**Required task**: Take the data that follows and retype it word for word.
##### Supplied material
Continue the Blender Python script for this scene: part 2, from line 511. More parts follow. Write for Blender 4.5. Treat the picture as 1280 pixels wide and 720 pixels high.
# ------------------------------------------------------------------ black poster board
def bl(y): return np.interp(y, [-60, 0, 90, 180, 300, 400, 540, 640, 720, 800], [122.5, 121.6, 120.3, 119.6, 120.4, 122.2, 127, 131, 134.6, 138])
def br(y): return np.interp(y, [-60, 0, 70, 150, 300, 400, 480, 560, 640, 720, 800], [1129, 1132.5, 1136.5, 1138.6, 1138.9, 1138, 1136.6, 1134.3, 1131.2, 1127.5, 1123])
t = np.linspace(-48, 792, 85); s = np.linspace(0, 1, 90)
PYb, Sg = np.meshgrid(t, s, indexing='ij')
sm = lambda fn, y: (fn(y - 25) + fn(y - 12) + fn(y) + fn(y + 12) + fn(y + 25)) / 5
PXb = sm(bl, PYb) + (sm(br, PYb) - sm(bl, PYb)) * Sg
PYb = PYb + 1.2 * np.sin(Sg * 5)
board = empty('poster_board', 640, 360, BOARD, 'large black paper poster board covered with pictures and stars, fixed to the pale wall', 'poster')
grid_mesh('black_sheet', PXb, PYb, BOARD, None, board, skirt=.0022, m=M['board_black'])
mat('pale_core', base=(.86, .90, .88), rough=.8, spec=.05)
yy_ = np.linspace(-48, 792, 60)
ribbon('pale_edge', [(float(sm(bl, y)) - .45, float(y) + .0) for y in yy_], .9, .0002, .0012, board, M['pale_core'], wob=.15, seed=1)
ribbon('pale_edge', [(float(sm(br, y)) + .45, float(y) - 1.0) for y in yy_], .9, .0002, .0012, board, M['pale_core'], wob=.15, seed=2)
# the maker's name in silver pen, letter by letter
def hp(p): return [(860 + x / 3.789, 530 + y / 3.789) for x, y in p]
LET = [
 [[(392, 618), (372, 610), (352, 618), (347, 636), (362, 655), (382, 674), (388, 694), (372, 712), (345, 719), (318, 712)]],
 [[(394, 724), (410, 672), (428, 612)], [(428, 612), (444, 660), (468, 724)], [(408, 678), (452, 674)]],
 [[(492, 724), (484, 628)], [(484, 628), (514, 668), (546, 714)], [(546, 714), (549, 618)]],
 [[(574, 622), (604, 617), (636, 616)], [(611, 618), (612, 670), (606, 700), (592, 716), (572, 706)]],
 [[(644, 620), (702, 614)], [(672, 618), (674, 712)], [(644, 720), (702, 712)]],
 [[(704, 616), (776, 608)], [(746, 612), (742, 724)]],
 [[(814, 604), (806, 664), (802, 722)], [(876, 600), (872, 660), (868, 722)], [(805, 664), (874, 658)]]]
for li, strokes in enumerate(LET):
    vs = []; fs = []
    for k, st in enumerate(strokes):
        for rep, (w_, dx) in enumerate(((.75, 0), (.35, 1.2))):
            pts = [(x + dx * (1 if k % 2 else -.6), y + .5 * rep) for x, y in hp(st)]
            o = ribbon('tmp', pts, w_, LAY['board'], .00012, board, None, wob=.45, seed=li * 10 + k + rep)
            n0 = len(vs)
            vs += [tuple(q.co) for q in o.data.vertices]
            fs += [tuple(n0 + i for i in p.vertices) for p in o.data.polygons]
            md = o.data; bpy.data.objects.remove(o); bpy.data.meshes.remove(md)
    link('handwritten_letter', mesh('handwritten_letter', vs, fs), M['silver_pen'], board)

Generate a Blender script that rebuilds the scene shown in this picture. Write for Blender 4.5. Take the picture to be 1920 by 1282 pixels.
##########
**Answer to this problem**:
Continue the Blender Python script for this scene: part 2, from line 511. More parts follow. Write for Blender 4.5. Treat the picture as 1280 pixels wide and 720 pixels high.
# ------------------------------------------------------------------ black poster board
def bl(y): return np.interp(y, [-60, 0, 90, 180, 300, 400, 540, 640, 720, 800], [122.5, 121.6, 120.3, 119.6, 120.4, 122.2, 127, 131, 134.6, 138])
def br(y): return np.interp(y, [-60, 0, 70, 150, 300, 400, 480, 560, 640, 720, 800], [1129, 1132.5, 1136.5, 1138.6, 1138.9, 1138, 1136.6, 1134.3, 1131.2, 1127.5, 1123])
t = np.linspace(-48, 792, 85); s = np.linspace(0, 1, 90)
PYb, Sg = np.meshgrid(t, s, indexing='ij')
sm = lambda fn, y: (fn(y - 25) + fn(y - 12) + fn(y) + fn(y + 12) + fn(y + 25)) / 5
PXb = sm(bl, PYb) + (sm(br, PYb) - sm(bl, PYb)) * Sg
PYb = PYb + 1.2 * np.sin(Sg * 5)
board = empty('poster_board', 640, 360, BOARD, 'large black paper poster board covered with pictures and stars, fixed to the pale wall', 'poster')
grid_mesh('black_sheet', PXb, PYb, BOARD, None, board, skirt=.0022, m=M['board_black'])
mat('pale_core', base=(.86, .90, .88), rough=.8, spec=.05)
yy_ = np.linspace(-48, 792, 60)
ribbon('pale_edge', [(float(sm(bl, y)) - .45, float(y) + .0) for y in yy_], .9, .0002, .0012, board, M['pale_core'], wob=.15, seed=1)
ribbon('pale_edge', [(float(sm(br, y)) + .45, float(y) - 1.0) for y in yy_], .9, .0002, .0012, board, M['pale_core'], wob=.15, seed=2)
# the maker's name in silver pen, letter by letter
def hp(p): return [(860 + x / 3.789, 530 + y / 3.789) for x, y in p]
LET = [
 [[(392, 618), (372, 610), (352, 618), (347, 636), (362, 655), (382, 674), (388, 694), (372, 712), (345, 719), (318, 712)]],
 [[(394, 724), (410, 672), (428, 612)], [(428, 612), (444, 660), (468, 724)], [(408, 678), (452, 674)]],
 [[(492, 724), (484, 628)], [(484, 628), (514, 668), (546, 714)], [(546, 714), (549, 618)]],
 [[(574, 622), (604, 617), (636, 616)], [(611, 618), (612, 670), (606, 700), (592, 716), (572, 706)]],
 [[(644, 620), (702, 614)], [(672, 618), (674, 712)], [(644, 720), (702, 712)]],
 [[(704, 616), (776, 608)], [(746, 612), (742, 724)]],
 [[(814, 604), (806, 664), (802, 722)], [(876, 600), (872, 660), (868, 722)], [(805, 664), (874, 658)]]]
for li, strokes in enumerate(LET):
    vs = []; fs = []
    for k, st in enumerate(strokes):
        for rep, (w_, dx) in enumerate(((.75, 0), (.35, 1.2))):
            pts = [(x + dx * (1 if k % 2 else -.6), y + .5 * rep) for x, y in hp(st)]
            o = ribbon('tmp', pts, w_, LAY['board'], .00012, board, None, wob=.45, seed=li * 10 + k + rep)
            n0 = len(vs)
            vs += [tuple(q.co) for q in o.data.vertices]
            fs += [tuple(n0 + i for i in p.vertices) for p in o.data.polygons]
            md = o.data; bpy.data.objects.remove(o); bpy.data.meshes.remove(md)
    link('handwritten_letter', mesh('handwritten_letter', vs, fs), M['silver_pen'], board)

Generate a Blender script that rebuilds the scene shown in this picture. Write for Blender 4.5. Take the picture to be 1920 by 1282 pixels.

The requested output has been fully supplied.